China consumed 33.35 million metric tonnes of crude oil in June, which was up nearly 2.6% from the corresponding month of 2008, and the third month in a row to register a year-on-year increase in demand, a Platts analysis of official data showed July 22.
Collective crude oil throughput at Chinese refineries rose to a new high of 31.92 million metric tonnes in June, or an average of 7.8 million barrels per day, dwarfing the previous record of 31.19 million metric tonnes processed in May.
The government raised domestic fuel prices twice in June, providing refiners an incentive to step up production. The price hikes on June 1 and June 30 lifted gasoline prices by $17 per barrel and gasoil by $19.65 per barrel.

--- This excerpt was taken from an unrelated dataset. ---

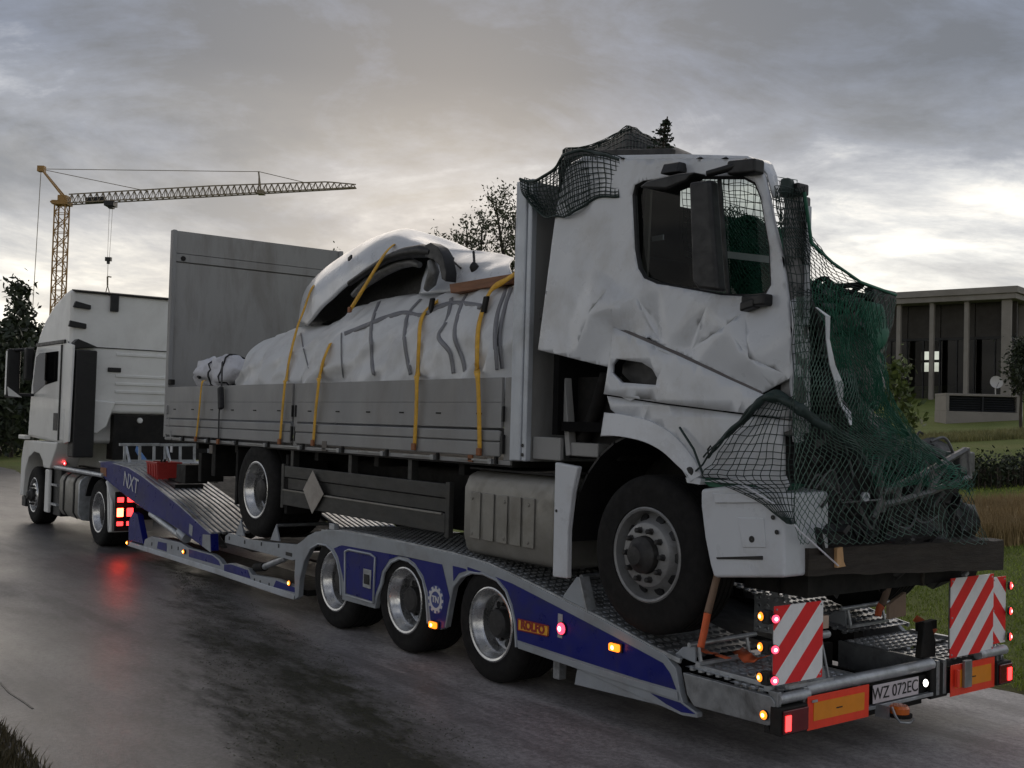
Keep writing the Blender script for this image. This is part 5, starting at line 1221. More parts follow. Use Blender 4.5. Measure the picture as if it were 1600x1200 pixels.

Domestic crude production in June, however, failed to keep pace with the rise in refinery runs, inching up 1.8% from a year ago to 15.71 million metric tonnes (3.83 million barrels per day).
Meanwhile, China’s year-to-date oil demand is slightly below 2008 levels, as the strength in the second quarter 2009 (Q2) could not fully offset the slump in the first quarter (Q1).
Chinese oil demand in the first half of 2009, at 186.32 million metric tons, was 0.23% below the same period of 2008, Platts estimates.
“China appears to have decoupled itself from the world’s economic malaise for now, with Beijing’s Yuan 4 trillion stimulus package stoking domestic consumption and gross domestic product (GDP) growth rebounding to 7.9% in the second quarter from 6.1% in Q1,” said Vandana Hari, Asia news director at Platts.
“The new peak in Chinese oil processing rates in June was no doubt also helped by the government’s new domestic fuel pricing formula in use this year, which aims to protect refiners on costs and margins. But there is plenty of skepticism by oil market observers that domestic consumption will keep China’s engine running at the current pace in the coming months if its export markets continue to remain in the doldrums.”